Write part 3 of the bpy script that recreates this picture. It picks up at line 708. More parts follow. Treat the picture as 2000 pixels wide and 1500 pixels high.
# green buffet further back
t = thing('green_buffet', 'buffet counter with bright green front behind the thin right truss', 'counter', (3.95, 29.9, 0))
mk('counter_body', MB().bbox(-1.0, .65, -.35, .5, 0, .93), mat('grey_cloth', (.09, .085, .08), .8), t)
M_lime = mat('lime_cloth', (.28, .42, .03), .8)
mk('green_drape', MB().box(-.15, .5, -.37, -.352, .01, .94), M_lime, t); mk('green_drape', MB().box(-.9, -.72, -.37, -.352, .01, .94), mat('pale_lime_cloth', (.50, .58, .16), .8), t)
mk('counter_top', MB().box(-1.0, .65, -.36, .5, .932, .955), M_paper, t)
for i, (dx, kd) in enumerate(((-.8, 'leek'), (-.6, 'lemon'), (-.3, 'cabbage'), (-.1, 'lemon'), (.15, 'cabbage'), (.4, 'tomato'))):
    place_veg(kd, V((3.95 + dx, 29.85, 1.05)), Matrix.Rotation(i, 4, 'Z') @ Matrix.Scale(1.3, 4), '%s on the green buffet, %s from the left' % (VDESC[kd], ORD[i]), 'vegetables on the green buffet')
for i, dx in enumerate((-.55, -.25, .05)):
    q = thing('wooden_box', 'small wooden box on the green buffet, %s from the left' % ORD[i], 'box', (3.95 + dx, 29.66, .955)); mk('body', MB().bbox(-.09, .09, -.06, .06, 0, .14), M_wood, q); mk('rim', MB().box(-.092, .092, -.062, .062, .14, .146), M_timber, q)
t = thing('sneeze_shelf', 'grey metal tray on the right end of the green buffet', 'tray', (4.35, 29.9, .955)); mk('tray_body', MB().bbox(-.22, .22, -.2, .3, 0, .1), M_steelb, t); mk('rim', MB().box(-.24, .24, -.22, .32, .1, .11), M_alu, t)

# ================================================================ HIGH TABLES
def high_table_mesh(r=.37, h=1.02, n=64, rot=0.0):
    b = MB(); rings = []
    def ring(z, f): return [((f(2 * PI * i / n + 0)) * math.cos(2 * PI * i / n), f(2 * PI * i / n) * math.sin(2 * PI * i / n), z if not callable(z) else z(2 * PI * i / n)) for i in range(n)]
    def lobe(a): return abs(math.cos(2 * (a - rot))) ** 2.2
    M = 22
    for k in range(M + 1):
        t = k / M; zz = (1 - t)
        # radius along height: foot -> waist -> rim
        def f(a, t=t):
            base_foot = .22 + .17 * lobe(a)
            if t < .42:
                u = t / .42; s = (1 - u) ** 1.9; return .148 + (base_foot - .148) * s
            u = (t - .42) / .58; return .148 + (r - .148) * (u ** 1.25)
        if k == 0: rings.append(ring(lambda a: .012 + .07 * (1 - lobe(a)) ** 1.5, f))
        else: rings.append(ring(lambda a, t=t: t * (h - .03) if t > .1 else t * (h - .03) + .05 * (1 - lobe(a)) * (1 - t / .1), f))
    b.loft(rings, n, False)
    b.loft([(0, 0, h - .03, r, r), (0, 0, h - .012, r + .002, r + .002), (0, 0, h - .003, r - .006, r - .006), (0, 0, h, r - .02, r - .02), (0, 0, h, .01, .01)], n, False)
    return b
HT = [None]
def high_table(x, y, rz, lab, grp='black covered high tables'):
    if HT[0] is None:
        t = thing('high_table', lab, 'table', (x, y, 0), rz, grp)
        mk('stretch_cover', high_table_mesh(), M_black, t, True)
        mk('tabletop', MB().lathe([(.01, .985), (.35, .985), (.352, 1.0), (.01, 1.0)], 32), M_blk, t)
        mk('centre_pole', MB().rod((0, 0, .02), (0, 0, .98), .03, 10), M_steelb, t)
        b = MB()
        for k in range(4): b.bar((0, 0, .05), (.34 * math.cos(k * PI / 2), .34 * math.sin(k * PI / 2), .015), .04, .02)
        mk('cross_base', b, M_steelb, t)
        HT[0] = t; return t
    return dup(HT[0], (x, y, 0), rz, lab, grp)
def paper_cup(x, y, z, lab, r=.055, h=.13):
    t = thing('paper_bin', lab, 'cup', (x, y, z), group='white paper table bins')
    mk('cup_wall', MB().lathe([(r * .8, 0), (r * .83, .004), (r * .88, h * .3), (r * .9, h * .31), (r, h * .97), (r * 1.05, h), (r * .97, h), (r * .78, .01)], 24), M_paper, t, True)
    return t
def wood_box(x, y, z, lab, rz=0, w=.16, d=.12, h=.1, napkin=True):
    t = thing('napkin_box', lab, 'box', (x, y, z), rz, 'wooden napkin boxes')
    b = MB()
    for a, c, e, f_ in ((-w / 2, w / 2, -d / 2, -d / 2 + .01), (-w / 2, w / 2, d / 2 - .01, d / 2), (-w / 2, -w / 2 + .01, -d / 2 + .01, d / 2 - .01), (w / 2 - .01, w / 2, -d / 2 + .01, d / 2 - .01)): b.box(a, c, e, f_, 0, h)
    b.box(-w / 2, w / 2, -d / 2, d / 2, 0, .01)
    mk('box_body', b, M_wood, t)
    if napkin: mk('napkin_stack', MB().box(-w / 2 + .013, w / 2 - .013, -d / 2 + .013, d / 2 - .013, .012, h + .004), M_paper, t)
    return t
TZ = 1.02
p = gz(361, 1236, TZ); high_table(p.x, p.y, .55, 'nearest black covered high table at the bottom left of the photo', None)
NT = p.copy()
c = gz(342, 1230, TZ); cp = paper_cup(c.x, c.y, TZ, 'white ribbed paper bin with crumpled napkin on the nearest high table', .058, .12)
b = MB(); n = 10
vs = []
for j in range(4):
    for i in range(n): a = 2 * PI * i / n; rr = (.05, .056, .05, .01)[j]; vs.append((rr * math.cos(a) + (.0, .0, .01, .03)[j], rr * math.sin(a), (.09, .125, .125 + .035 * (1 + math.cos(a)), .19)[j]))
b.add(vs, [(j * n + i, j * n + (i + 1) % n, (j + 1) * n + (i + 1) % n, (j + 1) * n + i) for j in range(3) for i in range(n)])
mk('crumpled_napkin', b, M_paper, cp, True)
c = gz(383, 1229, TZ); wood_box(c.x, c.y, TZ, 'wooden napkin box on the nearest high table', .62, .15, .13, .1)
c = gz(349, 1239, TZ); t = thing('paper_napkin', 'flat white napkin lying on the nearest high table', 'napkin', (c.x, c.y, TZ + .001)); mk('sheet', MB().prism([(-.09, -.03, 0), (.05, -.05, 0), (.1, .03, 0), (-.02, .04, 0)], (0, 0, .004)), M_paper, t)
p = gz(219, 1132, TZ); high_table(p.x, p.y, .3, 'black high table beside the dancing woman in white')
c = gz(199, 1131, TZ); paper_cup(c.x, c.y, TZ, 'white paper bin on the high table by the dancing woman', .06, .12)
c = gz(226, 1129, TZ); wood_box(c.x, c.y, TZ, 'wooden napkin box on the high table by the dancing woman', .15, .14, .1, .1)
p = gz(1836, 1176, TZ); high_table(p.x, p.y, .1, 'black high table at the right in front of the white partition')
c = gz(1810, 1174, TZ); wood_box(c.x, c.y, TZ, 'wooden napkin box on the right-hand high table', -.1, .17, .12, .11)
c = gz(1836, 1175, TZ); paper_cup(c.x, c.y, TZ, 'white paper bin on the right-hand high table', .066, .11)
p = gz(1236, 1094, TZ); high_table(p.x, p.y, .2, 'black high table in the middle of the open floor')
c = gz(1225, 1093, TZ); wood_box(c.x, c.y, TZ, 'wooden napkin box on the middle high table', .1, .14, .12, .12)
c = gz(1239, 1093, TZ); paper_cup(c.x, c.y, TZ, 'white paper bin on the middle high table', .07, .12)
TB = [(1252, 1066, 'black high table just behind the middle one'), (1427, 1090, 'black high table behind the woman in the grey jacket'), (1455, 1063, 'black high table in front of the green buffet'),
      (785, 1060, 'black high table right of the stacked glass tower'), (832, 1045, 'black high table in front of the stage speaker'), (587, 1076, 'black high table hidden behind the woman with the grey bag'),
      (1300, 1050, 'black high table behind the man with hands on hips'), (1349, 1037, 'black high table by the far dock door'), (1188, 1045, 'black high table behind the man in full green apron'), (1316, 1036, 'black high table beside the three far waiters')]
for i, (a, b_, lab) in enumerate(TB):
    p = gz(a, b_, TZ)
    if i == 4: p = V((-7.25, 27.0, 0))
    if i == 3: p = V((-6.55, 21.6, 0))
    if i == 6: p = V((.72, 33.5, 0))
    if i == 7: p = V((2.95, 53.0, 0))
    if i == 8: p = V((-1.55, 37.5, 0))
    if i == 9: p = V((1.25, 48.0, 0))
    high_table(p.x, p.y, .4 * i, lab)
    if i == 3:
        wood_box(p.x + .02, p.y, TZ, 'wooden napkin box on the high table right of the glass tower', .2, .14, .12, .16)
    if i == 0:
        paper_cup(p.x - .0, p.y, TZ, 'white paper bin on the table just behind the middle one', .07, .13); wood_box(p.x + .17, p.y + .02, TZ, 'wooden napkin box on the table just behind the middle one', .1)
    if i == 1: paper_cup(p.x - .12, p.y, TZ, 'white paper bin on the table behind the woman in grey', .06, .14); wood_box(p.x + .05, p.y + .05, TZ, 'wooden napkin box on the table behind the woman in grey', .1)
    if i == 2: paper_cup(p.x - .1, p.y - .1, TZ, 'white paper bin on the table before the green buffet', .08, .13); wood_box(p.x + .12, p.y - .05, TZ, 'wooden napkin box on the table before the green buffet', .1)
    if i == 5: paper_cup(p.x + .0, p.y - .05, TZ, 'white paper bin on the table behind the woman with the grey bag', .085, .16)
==
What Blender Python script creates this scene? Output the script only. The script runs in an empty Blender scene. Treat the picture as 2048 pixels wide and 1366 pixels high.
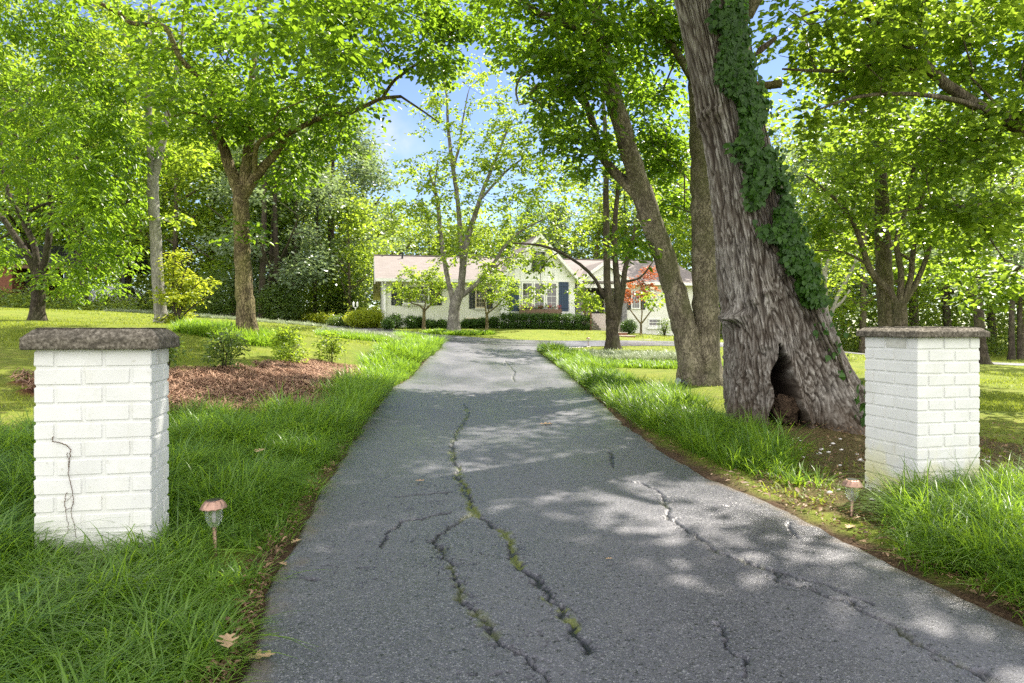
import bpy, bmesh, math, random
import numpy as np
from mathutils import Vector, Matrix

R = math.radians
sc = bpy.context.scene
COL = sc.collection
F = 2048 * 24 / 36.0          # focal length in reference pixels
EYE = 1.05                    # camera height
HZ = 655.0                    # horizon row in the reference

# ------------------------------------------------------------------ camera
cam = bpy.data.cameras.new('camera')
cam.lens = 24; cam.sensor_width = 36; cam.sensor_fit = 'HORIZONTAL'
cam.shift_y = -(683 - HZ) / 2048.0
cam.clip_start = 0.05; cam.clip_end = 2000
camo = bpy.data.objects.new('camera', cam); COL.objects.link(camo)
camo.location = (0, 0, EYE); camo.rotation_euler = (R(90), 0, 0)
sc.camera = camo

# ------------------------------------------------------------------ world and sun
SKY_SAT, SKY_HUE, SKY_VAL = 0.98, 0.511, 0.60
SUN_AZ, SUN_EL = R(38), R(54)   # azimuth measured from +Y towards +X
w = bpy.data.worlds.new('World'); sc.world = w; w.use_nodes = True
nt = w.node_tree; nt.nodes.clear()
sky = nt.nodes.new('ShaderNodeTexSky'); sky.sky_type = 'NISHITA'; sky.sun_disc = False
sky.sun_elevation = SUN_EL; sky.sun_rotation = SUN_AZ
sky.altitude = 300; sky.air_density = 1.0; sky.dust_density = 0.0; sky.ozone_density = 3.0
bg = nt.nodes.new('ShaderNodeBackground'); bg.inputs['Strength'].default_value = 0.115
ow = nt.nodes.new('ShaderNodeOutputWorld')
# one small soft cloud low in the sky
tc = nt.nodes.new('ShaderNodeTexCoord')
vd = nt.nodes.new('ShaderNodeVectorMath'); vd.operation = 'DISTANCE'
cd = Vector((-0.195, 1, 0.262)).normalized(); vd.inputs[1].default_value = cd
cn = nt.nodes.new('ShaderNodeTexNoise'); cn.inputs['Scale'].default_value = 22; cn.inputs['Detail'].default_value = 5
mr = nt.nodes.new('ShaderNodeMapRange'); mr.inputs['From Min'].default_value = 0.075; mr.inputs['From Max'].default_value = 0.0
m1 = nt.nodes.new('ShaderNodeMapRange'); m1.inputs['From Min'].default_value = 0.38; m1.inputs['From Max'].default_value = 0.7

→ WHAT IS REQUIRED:
Output nothing except the lines from the one containing "What Blender Python" through the one containing "in the reference", both kept, with the pictures removed.

→ EXPECTED OUTPUT:
What Blender Python script creates this scene? Output the script only. The script runs in an empty Blender scene. Treat the picture as 2048 pixels wide and 1366 pixels high.
import bpy, bmesh, math, random
import numpy as np
from mathutils import Vector, Matrix

R = math.radians
sc = bpy.context.scene
COL = sc.collection
F = 2048 * 24 / 36.0          # focal length in reference pixels
EYE = 1.05                    # camera height
HZ = 655.0                    # horizon row in the reference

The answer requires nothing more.